I look back on my old livejournal entry, dated a year ago today, and I see the things I wished I hadn't done, and wanted to fix this year. Money being one of those things. I'm starting to get better, but it got a whole lot worse before I started correcting myself. The other goal, was to travel. Again, 2009 is looking VERY good in that prospect. Corey and I already have 2 trips planned, one to California and another to Las Vegas(?). Though, I can't help but feel disappointed in myself for not having the drive to make the travel plans happen last year. And I can't help but feel like I'm constantly waiting. Waiting for more money, waiting for more time, waiting for that perfect opportunity to cross my path. Why don't I ever just jump into things? No, again that's not true, the only things I've succeeded in this year I have jumped into, so why am I still so afraid? So LAZY? I'm so convinced that I am in control of my own happiness, so why do I stand in my own way all the time?

A lot of it has to do with the opinions of others. I feel like I'm under constant scrutiny of EVERYONE ALL THE TIME. Everyone judges me, everyone wants to make MY decisions for me. I get so lost in other people that I forget about what I really want 99% of the time. So this year, my resolution will be to stop caring about that. To not get lost in other people and only focus on what is going to make ME happy in the long run. I've lived so long only doing what other people wanted me to do, and feeling guilty for doing things MY way. I understand most people just want what's best for me, but please, enough is enough. This is MY life. I will make mistakes, that's the only way I'll learn. And if I really think that making a certain choice is going to make me happy then WHY would you want to stand in my way? How could you prevent me from having that happiness... even if it's only a temporary thing?

It almost feels like making any sort of goal is pointless because most of the time I never really follow through, but I'm going to continue to make them any way. In 2009 I am going to stop being so lazy, so afraid of everything, and I'm really going to start living the way I want to. I'm going to mess up, I'm going to get lost, but eventually I'll find my way back. This year will be the year I finally start living for me.

Happy New Year, let's all try and make 2009 the year we've all been waiting for.

24 October, 2008

Stop.
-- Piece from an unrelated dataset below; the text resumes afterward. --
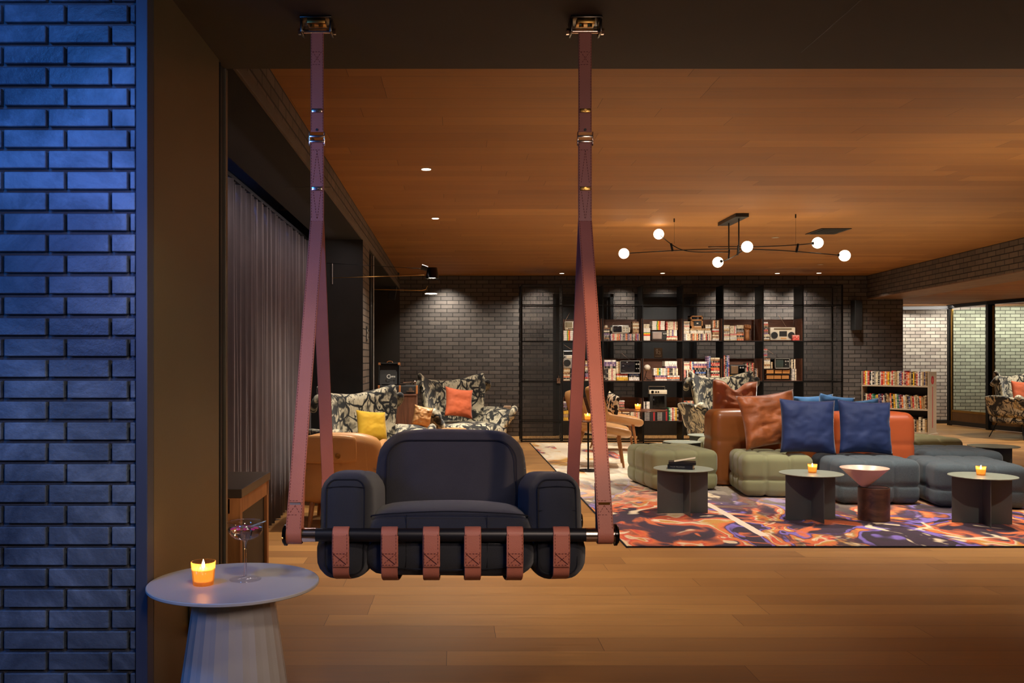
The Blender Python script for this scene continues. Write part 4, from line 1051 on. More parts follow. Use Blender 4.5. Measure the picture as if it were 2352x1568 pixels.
# wall shelf with small books beside the armchair
t = thing('wall_ledge', 'thin black wall ledge on the back wall right of the patterned armchair', 'shelf', (xat(1165, DB-.08), DB, zat(941, DB-.08)))
bm = nb(); box(bm, xat(1120, DB-.1), xat(1182, DB-.1), DB-.16, DB-.001, zat(941.5, DB-.1), zat(940, DB-.1)); obj('board', bm, M['blacksteel'], t, world=True)
for k, (a, b, c_) in enumerate(((1156, 1174, 2.6), (1156, 1175.5, 5.2), (1158, 1173.5, 7.8))):
    z = zat(940, DB-.1)+.0005+k*.018
    bm = nb(); box(bm, xat(a, DB-.1), xat(b, DB-.1), DB-.13, DB-.02, z, z+.0172); tag(obj('small_book', bm, M['pages'], None), 'small cream book on the wall ledge, '+('lowest', 'middle', 'top')[k]+' of three', 'book', 'cream books on the wall ledge')
# ================================================================ steel mesh shelving
SY = 13.2; SD = .36; PXS = 157.6
def sx(px): return (px-PX)/PXS
def sz(py): return CH-(py-PY)/PXS
VX = [1198.5, 1292, 1385, 1476.5, 1569, 1661, 1753, 1845, 1935]
t = thing('mesh_shelving', 'large black steel shelving cage with perforated mesh and walnut trays along the back wall', 'shelving', ((sx(1198)+sx(1935))/2, SY, 0))
shelf = t
zt = sz(654.5); b_ = .022
for i, px in enumerate(VX):
    x = sx(px); bm = nb()
    if i in (0, 8):
        for y in (SY, SY+SD-b_): box(bm, x-b_/2, x+b_/2, y, y+b_, .013, zt)
    else: box(bm, x-.004, x+.004, SY, SY+SD, .013, zt)
    if 0 < i < 8: box(bm, x-.008, x+.008, SY-.002, SY+.02, .013, zt)
    obj('upright', bm, M['blacksteel'], t, world=True)
for py in (654.5, 700.5, 783.5, 876, 968, 1015.5):
    z = sz(py); bm = nb(); h = .014 if py < 1015 else .02; z = max(z, .02)
    for y in (SY, SY+SD-.014):
        box(bm, sx(1198.5), sx(1935), y, y+.014, z-h/2, z+h/2)
    for px in (1198.5, 1935): box(bm, sx(px)-.007, sx(px)+.007, SY, SY+SD, z-h/2, z+h/2)
    obj('rail', bm, M['blacksteel'], t, world=True)
ms = meshm('perforated_steel', rgb(50, 50, 50), .021, .80)
bm = nb(); box(bm, sx(1198.5), sx(1935), SY+SD-.004, SY+SD-.003, .03, zt); obj('mesh_back', bm, ms, t, world=True)
for a, b in ((1198.5, 1292), (1845, 1935)):
    bm = nb(); box(bm, sx(a), sx(b), SY+.006, SY+.007, .03, zt); obj('mesh_front', bm, ms, t, world=True)
for px in (1198.5, 1935):
    bm = nb(); box(bm, sx(px)-.0005, sx(px)+.0005, SY+.01, SY+SD-.01, .03, zt); obj('mesh_side', bm, ms, t, world=True)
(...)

Emo-time.

Sometimes I take a step back and look at myself, really look at myself, and I think, "What am I doing?" Sometimes I feel so out of control of my own life, my own body, my own mind. There are times I feel so focused, but then one little thing gets in my way and I spiral out of control. My mind is so full of contradictions, and it's slowly driving me insane.

What do I want? I've never really had a hard time answering this question. I'd like to think I know exactly what I want from my life, but are my goals and aspirations too far fetched? Will I ever be able to complete one single thing that will make me feel whole and accomplished? When will I be strong enough to take that first blind leap? When will everyone else's opinions not matter to me?

I worry too much. I think too much. I obsess over nothing. I fall too hard. My mind is my worst enemy. I am keeping myself down, standing in my own way, and it frustrates me to no end.

Anxiety has me by my hypothetical balls (ovaries?) again, and I swear to all that is holy, I'm going to punch myself right in the brain to make it stop.